Posted by Briana Wilson on
Black Feminism: Remembering the Past to Fight for a Better Future

Women in this country have many issues in common, but there are several important ones that are unique to different races. This is where problems arise because in the intersection of race, sex, and socioeconomic status, some voices and concerns are heard more than others. And when some voices are heard instead of others, you’re left with people that are ignored and at worst, silenced. The division between women is not unique to our present, in fact, it has been going on for so many decades. Even when women of all races were meant to work together as one for equality, race and socioeconomic status divided Black women from White women.

For instance, when women began fighting for their right to vote, it was mostly the voice of the White woman that was heard. It didn’t matter that the issue was one that encompassed the entire community of women in the country. Essentially, Black Women had to fight two battles at the same time in two spaces, the Civil Rights Movement and the Women’s Suffrage Movement. The effect this tension had on the narrative of inclusion was the eventual exclusion of Black women in their struggle to vote. When Black women needed help from their White sisters, the top figures in the Suffrage Movement dismissed them, saying that Black women not being able to vote was a race issue - not a gender issue. Consequently, in the eyes of the Suffragist leadership, the Women’s movement for equal (voting) rights could not advocate for Black Women’s equal rights because Black women were Black, first and foremost, and then women, second.

 

That sounds very crazy but that’s how it was back then – and we shouldn’t make the mistake of forgetting it. Unfortunately, this Black and White division is institutional and systemic and is therefore still present today. In the past, for the most part, White women seeking the right to vote had the advantage of being White and middle-class. Today, you can still see Black women dealing with those barriers, often becoming invisible to issues of professional advancement and equal pay. Even beauty issues have been institutionalized, where the Black female body is not welcomed… unless it enters the space exotically. In turn, the Black female body is excluded from beauty standards. The Natural Hair Movement helps us understand the exclusivity of the world of Beauty and Fashion, where Black women have to use weaves, extensions, and even wigs to hide their kinky hair.

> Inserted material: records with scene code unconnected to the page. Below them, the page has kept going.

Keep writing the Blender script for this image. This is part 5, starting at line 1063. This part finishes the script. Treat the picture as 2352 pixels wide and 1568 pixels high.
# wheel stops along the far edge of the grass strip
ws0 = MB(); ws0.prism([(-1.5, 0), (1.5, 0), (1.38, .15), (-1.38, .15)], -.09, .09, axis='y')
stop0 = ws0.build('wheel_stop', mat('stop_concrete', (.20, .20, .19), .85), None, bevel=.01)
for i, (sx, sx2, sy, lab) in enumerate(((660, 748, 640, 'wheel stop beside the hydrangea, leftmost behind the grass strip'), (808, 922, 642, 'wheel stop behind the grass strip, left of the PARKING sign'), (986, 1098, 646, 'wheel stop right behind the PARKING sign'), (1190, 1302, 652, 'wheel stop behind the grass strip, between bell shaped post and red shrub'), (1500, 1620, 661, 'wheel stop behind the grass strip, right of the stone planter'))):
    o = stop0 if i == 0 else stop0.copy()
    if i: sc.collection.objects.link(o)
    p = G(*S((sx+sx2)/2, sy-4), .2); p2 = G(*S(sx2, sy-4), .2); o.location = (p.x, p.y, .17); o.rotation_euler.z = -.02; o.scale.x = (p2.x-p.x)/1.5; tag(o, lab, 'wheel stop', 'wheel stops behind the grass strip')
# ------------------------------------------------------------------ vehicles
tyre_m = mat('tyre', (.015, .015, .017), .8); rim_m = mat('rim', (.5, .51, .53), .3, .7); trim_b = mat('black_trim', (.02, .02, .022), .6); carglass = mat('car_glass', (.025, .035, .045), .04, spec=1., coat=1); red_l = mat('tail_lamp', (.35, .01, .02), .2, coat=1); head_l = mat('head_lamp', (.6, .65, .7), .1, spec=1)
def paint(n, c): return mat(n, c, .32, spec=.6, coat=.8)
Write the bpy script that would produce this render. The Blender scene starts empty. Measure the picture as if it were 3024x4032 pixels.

Just like the light skin and silky hair women that are celebrated in the fashion world, the black female body and her natural hair are also beautiful – and also standard. The black female body’s thoughts and concerns are also just as valid as the white female body’s concerns. If Black Feminism is to grow stronger, we must remember the lessons that the past taught us so that we don’t submit to the same obstacles present today. As we continue to fight in the mainstream, we must cultivate our own spaces so that standards that have systemically excluded us don’t trespass into our communal psyche.